The exercise: Repeat everything in the material exactly.
***** Collected material *****
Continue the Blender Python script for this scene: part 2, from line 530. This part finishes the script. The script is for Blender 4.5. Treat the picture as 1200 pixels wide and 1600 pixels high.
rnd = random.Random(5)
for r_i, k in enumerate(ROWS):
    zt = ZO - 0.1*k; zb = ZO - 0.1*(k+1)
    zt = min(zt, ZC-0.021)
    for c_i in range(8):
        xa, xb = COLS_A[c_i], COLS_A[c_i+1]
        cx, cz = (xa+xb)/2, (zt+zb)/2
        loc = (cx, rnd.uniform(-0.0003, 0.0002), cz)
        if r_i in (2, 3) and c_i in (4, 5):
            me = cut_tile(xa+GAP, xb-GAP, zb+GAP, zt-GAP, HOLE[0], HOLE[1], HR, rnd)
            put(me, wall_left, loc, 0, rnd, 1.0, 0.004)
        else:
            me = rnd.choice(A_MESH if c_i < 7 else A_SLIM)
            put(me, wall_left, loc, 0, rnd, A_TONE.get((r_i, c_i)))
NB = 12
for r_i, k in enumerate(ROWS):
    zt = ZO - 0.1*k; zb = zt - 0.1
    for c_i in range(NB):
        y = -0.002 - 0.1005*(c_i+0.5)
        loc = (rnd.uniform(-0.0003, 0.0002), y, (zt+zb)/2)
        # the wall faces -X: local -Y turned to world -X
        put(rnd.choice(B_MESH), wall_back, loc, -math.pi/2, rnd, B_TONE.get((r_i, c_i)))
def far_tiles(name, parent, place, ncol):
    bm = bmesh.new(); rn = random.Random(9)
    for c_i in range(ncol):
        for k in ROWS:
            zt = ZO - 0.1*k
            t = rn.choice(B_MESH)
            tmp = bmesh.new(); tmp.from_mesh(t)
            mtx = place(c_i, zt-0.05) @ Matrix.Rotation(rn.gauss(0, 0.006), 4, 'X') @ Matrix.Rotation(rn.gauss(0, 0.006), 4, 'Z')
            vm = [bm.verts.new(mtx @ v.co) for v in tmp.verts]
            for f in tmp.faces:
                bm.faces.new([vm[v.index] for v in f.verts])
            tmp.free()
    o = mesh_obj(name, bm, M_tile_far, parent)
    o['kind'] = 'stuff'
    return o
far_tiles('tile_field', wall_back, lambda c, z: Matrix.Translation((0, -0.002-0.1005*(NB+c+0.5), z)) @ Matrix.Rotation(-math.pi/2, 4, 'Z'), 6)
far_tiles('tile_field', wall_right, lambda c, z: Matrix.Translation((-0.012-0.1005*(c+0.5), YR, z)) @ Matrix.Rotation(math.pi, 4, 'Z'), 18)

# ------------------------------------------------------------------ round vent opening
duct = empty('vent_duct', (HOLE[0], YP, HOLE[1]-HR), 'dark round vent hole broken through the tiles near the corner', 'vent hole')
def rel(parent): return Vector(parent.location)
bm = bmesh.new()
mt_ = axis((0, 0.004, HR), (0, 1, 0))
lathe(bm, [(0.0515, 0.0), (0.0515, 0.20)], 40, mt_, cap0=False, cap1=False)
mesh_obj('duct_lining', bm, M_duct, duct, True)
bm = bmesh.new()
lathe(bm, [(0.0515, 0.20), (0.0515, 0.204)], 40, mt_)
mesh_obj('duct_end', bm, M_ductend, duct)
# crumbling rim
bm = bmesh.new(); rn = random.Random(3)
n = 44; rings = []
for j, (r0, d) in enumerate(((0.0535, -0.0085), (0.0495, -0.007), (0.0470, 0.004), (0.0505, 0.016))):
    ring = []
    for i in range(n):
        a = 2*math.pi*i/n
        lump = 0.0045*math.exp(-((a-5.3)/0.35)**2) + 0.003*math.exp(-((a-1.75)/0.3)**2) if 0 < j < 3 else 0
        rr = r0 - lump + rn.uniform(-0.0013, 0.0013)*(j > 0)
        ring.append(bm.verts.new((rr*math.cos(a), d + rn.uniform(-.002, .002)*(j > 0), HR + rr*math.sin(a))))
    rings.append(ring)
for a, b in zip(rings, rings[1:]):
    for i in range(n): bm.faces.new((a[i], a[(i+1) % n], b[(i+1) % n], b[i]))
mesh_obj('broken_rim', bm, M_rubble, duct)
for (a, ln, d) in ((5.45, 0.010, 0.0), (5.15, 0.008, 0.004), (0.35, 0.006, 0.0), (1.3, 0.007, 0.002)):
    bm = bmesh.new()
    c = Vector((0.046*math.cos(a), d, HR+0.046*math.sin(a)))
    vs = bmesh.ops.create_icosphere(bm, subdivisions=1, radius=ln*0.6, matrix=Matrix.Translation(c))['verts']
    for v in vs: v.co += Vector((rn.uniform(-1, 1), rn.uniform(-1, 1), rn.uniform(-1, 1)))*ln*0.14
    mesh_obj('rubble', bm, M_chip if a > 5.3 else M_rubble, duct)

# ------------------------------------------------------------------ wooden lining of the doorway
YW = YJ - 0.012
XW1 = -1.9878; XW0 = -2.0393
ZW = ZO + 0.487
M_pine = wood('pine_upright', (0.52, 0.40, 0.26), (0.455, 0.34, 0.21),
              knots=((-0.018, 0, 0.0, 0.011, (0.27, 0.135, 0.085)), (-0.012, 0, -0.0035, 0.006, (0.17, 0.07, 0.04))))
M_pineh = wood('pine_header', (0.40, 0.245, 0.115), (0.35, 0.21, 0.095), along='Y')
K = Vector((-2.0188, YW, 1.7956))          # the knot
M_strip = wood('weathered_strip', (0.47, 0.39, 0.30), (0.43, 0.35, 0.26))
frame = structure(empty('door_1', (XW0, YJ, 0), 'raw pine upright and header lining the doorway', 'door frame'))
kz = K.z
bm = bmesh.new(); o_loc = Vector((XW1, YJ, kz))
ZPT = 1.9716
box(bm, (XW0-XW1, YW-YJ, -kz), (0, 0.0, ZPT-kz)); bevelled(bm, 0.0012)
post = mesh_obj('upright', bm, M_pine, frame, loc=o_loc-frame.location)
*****
Answer for the task:
Continue the Blender Python script for this scene: part 2, from line 530. This part finishes the script. The script is for Blender 4.5. Treat the picture as 1200 pixels wide and 1600 pixels high.
rnd = random.Random(5)
for r_i, k in enumerate(ROWS):
    zt = ZO - 0.1*k; zb = ZO - 0.1*(k+1)
    zt = min(zt, ZC-0.021)
    for c_i in range(8):
        xa, xb = COLS_A[c_i], COLS_A[c_i+1]
        cx, cz = (xa+xb)/2, (zt+zb)/2
        loc = (cx, rnd.uniform(-0.0003, 0.0002), cz)
        if r_i in (2, 3) and c_i in (4, 5):
            me = cut_tile(xa+GAP, xb-GAP, zb+GAP, zt-GAP, HOLE[0], HOLE[1], HR, rnd)
            put(me, wall_left, loc, 0, rnd, 1.0, 0.004)
        else:
            me = rnd.choice(A_MESH if c_i < 7 else A_SLIM)
            put(me, wall_left, loc, 0, rnd, A_TONE.get((r_i, c_i)))
NB = 12
for r_i, k in enumerate(ROWS):
    zt = ZO - 0.1*k; zb = zt - 0.1
    for c_i in range(NB):
        y = -0.002 - 0.1005*(c_i+0.5)
        loc = (rnd.uniform(-0.0003, 0.0002), y, (zt+zb)/2)
        # the wall faces -X: local -Y turned to world -X
        put(rnd.choice(B_MESH), wall_back, loc, -math.pi/2, rnd, B_TONE.get((r_i, c_i)))
def far_tiles(name, parent, place, ncol):
    bm = bmesh.new(); rn = random.Random(9)
    for c_i in range(ncol):
        for k in ROWS:
            zt = ZO - 0.1*k
            t = rn.choice(B_MESH)
            tmp = bmesh.new(); tmp.from_mesh(t)
            mtx = place(c_i, zt-0.05) @ Matrix.Rotation(rn.gauss(0, 0.006), 4, 'X') @ Matrix.Rotation(rn.gauss(0, 0.006), 4, 'Z')
            vm = [bm.verts.new(mtx @ v.co) for v in tmp.verts]
            for f in tmp.faces:
                bm.faces.new([vm[v.index] for v in f.verts])
            tmp.free()
    o = mesh_obj(name, bm, M_tile_far, parent)
    o['kind'] = 'stuff'
    return o
far_tiles('tile_field', wall_back, lambda c, z: Matrix.Translation((0, -0.002-0.1005*(NB+c+0.5), z)) @ Matrix.Rotation(-math.pi/2, 4, 'Z'), 6)
far_tiles('tile_field', wall_right, lambda c, z: Matrix.Translation((-0.012-0.1005*(c+0.5), YR, z)) @ Matrix.Rotation(math.pi, 4, 'Z'), 18)

# ------------------------------------------------------------------ round vent opening
duct = empty('vent_duct', (HOLE[0], YP, HOLE[1]-HR), 'dark round vent hole broken through the tiles near the corner', 'vent hole')
def rel(parent): return Vector(parent.location)
bm = bmesh.new()
mt_ = axis((0, 0.004, HR), (0, 1, 0))
lathe(bm, [(0.0515, 0.0), (0.0515, 0.20)], 40, mt_, cap0=False, cap1=False)
mesh_obj('duct_lining', bm, M_duct, duct, True)
bm = bmesh.new()
lathe(bm, [(0.0515, 0.20), (0.0515, 0.204)], 40, mt_)
mesh_obj('duct_end', bm, M_ductend, duct)
# crumbling rim
bm = bmesh.new(); rn = random.Random(3)
n = 44; rings = []
for j, (r0, d) in enumerate(((0.0535, -0.0085), (0.0495, -0.007), (0.0470, 0.004), (0.0505, 0.016))):
    ring = []
    for i in range(n):
        a = 2*math.pi*i/n
        lump = 0.0045*math.exp(-((a-5.3)/0.35)**2) + 0.003*math.exp(-((a-1.75)/0.3)**2) if 0 < j < 3 else 0
        rr = r0 - lump + rn.uniform(-0.0013, 0.0013)*(j > 0)
        ring.append(bm.verts.new((rr*math.cos(a), d + rn.uniform(-.002, .002)*(j > 0), HR + rr*math.sin(a))))
    rings.append(ring)
for a, b in zip(rings, rings[1:]):
    for i in range(n): bm.faces.new((a[i], a[(i+1) % n], b[(i+1) % n], b[i]))
mesh_obj('broken_rim', bm, M_rubble, duct)
for (a, ln, d) in ((5.45, 0.010, 0.0), (5.15, 0.008, 0.004), (0.35, 0.006, 0.0), (1.3, 0.007, 0.002)):
    bm = bmesh.new()
    c = Vector((0.046*math.cos(a), d, HR+0.046*math.sin(a)))
    vs = bmesh.ops.create_icosphere(bm, subdivisions=1, radius=ln*0.6, matrix=Matrix.Translation(c))['verts']
    for v in vs: v.co += Vector((rn.uniform(-1, 1), rn.uniform(-1, 1), rn.uniform(-1, 1)))*ln*0.14
    mesh_obj('rubble', bm, M_chip if a > 5.3 else M_rubble, duct)

# ------------------------------------------------------------------ wooden lining of the doorway
YW = YJ - 0.012
XW1 = -1.9878; XW0 = -2.0393
ZW = ZO + 0.487
M_pine = wood('pine_upright', (0.52, 0.40, 0.26), (0.455, 0.34, 0.21),
              knots=((-0.018, 0, 0.0, 0.011, (0.27, 0.135, 0.085)), (-0.012, 0, -0.0035, 0.006, (0.17, 0.07, 0.04))))
M_pineh = wood('pine_header', (0.40, 0.245, 0.115), (0.35, 0.21, 0.095), along='Y')
K = Vector((-2.0188, YW, 1.7956))          # the knot
M_strip = wood('weathered_strip', (0.47, 0.39, 0.30), (0.43, 0.35, 0.26))
frame = structure(empty('door_1', (XW0, YJ, 0), 'raw pine upright and header lining the doorway', 'door frame'))
kz = K.z
bm = bmesh.new(); o_loc = Vector((XW1, YJ, kz))
ZPT = 1.9716
box(bm, (XW0-XW1, YW-YJ, -kz), (0, 0.0, ZPT-kz)); bevelled(bm, 0.0012)
post = mesh_obj('upright', bm, M_pine, frame, loc=o_loc-frame.location)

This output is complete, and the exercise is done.